Giving Search Engines Something to Read - dummies

By Peter Kent

You don’t necessarily have to pick through the HTML code for your Web page to evaluate how search-engine-friendly it is. You can find out a lot just by looking at the Web page in the browser. Determine whether you have any text on the page. Page content — text that the search engines can read — is essential, but many Web sites don’t have any page content on the front page and often have little on interior pages. Here are some potential problems:

  • Having a (usually pointless) Flash intro on your site
  • Embedding much of the text on your site into images, rather than relying on readable text
  • Banking on flashy visuals to hide the fact that your site is light on content
  • Using the wrong keywords

If you have these types of problems, there are ways to overcome them. However, the problems can often be time consuming to fix.

Eliminating Flash

What’s Flash? You’ve probably seen animations when you arrive at a Web site, with a little Skip Intro link hidden away in the page. Words and pictures appear and disappear, scroll across the pages, and so on. You create these animations with a product called Macromedia Flash.

You might want to avoid using a Flash intro on your site. In many cases, Flash intros only serve as an irritation to site visitors. (The majority of Flash intros are created because the Web designer likes playing with Flash.)

Replacing images with real text

If you have an image-heavy Web site, in which all or most of the text is embedded onto images, you should consider replacing the images with real text. If the search engine can’t read the text, it can’t index it.

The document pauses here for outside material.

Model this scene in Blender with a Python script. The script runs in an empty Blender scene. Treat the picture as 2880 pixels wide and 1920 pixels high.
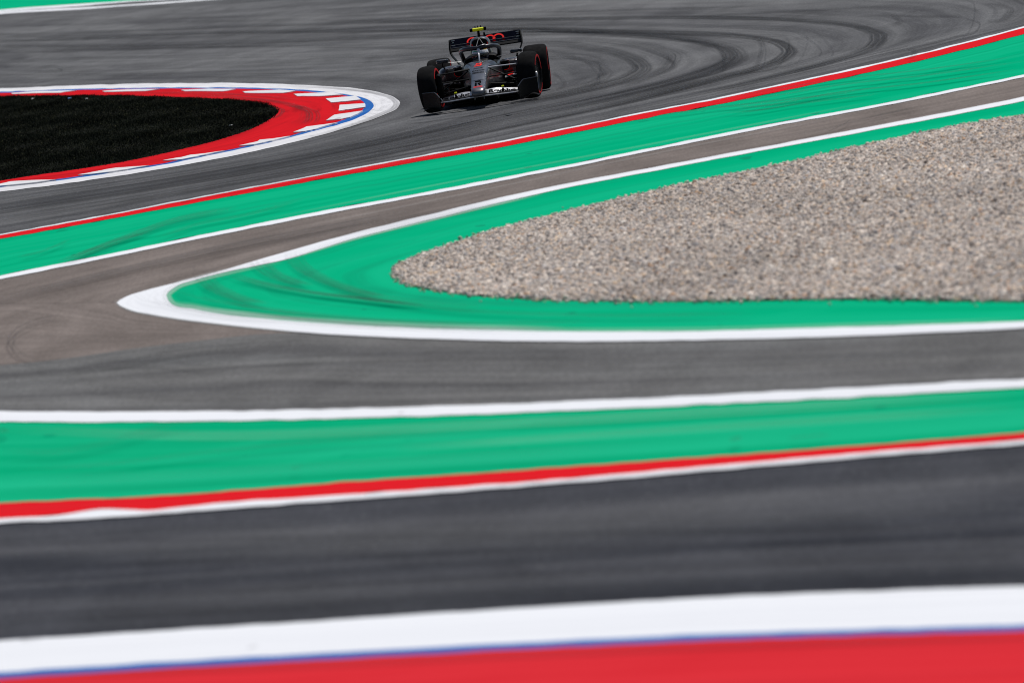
import bpy, bmesh, math, random
import numpy as np
from mathutils import Vector, Matrix
from mathutils.geometry import tessellate_polygon

random.seed(7)
rng = np.random.default_rng(11)
scene = bpy.context.scene
COL = scene.collection
R = math.radians

# ------------------------------------------------------------------ camera
W_PX, H_PX, F_PX = 2880.0, 1920.0, 24000.0
ROLL = R(8.5)
DEP = R(1.75) + math.atan((math.sin(ROLL) * 79 + math.cos(ROLL) * 660) / F_PX)
CAM_H = 3.911
_f = np.array([0, math.cos(DEP), -math.sin(DEP)])
_r0 = np.array([1.0, 0, 0])
_u0 = np.array([0, math.sin(DEP), math.cos(DEP)])
_cr = math.cos(ROLL) * _r0 - math.sin(ROLL) * _u0
_cu = math.sin(ROLL) * _r0 + math.cos(ROLL) * _u0


def G(px, py, z=0.0):
    """point of the photograph -> point on the ground at height z (array in, array out)"""
    px = np.asarray(px, float); py = np.asarray(py, float); z = np.asarray(z, float)
    d = _f + ((px - W_PX / 2) / F_PX)[..., None] * _cr - ((py - H_PX / 2) / F_PX)[..., None] * _cu
    t = (z - CAM_H) / d[..., 2]
    p = d * t[..., None]
    p[..., 2] = z
    return p


cam_d = bpy.data.cameras.new("camera")
cam = bpy.data.objects.new("camera", cam_d)
COL.objects.link(cam)
cam.matrix_world = Matrix(((_cr[0], _cu[0], -_f[0], 0), (_cr[1], _cu[1], -_f[1], 0),
                           (_cr[2], _cu[2], -_f[2], CAM_H), (0, 0, 0, 1)))
cam_d.sensor_width = 36.0
cam_d.lens = 300.0
cam_d.clip_start = 0.5
cam_d.clip_end = 6000
cam_d.dof.use_dof = True
cam_d.dof.focus_distance = 128.5
cam_d.dof.aperture_fstop = 4.4
scene.camera = cam
scene.cycles.filter_width = 1.1

# ------------------------------------------------------------------ light
SUN_TO = Vector((0.30, 0.42, 1.0)).normalized()
sun_el = math.asin(SUN_TO.z)
sun_az = math.atan2(SUN_TO.x, SUN_TO.y)
world = bpy.data.worlds.new("World")
scene.world = world
world.use_nodes = True
wn = world.node_tree
bg = wn.nodes["Background"]
sky = wn.nodes.new("ShaderNodeTexSky")
sky.sky_type = 'NISHITA'
sky.sun_disc = False
sky.sun_elevation = sun_el
sky.sun_rotation = sun_az
wn.links.new(sky.outputs[0], bg.inputs[0])
bg.inputs[1].default_value = 0.055
sd = bpy.data.lights.new("sun", 'SUN')
sd.energy = 3.6
sd.angle = R(0.53)
sd.color = (1.0, 0.965, 0.92)
so = bpy.data.objects.new("sun", sd)
COL.objects.link(so)
so.rotation_euler = SUN_TO.to_track_quat('Z', 'Y').to_euler()
so.location = (0, 100, 60)
vs = scene.view_settings
vs.view_transform = 'Standard'
vs.look = 'None'
vs.exposure = 0.0
vs.gamma = 1.0
vs.use_curve_mapping = False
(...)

It may not be immediately clear whether text on the page is real text or images. You can quickly figure it out a couple of ways:

  • Try to select the text in the browser with your mouse. If it’s real text, you can select it character by character. If it’s not real text, you simply can’t select it — you’ll probably end up selecting an image.
  • Use your browser’s View –> Source command to look at the HTML for the page and then see if you can find the actual words in the text.

Using more keywords

The light-content issue can be a real problem. Some sites are designed to be light on content, and sometimes this approach is perfectly valid in terms of design and usability. However, search engines have a bias for content, for text they can read. In general, the more text — with the right keywords — the better.

Using the right keywords in the right places

Suppose that you do have text, and plenty of it. But does the text have the right keywords? It should. Where keywords are placed and what they look like are also important. Search engines use position and format as clues to importance. Here are a few simple techniques you can use — but don’t overdo it!

  • Use particularly important keywords — those that people are using to search for your products and services — near the top of the page.
  • Place keywords into <H> (heading) tags.
  • Use bold and italic keywords; search engines take note of this.
  • Put keywords into bulleted lists; search engines also take note of this.
  • Use keywords multiple times on a page, but don’t use a keyword or keyword phrase too often. If a word makes up more than, say, 8 to 10 percent of all the words on the page, it may be too much.

Make sure that the links between pages within your site contain keywords, rather than just buttons, graphic navigation bars, or short little links that you have to guess at.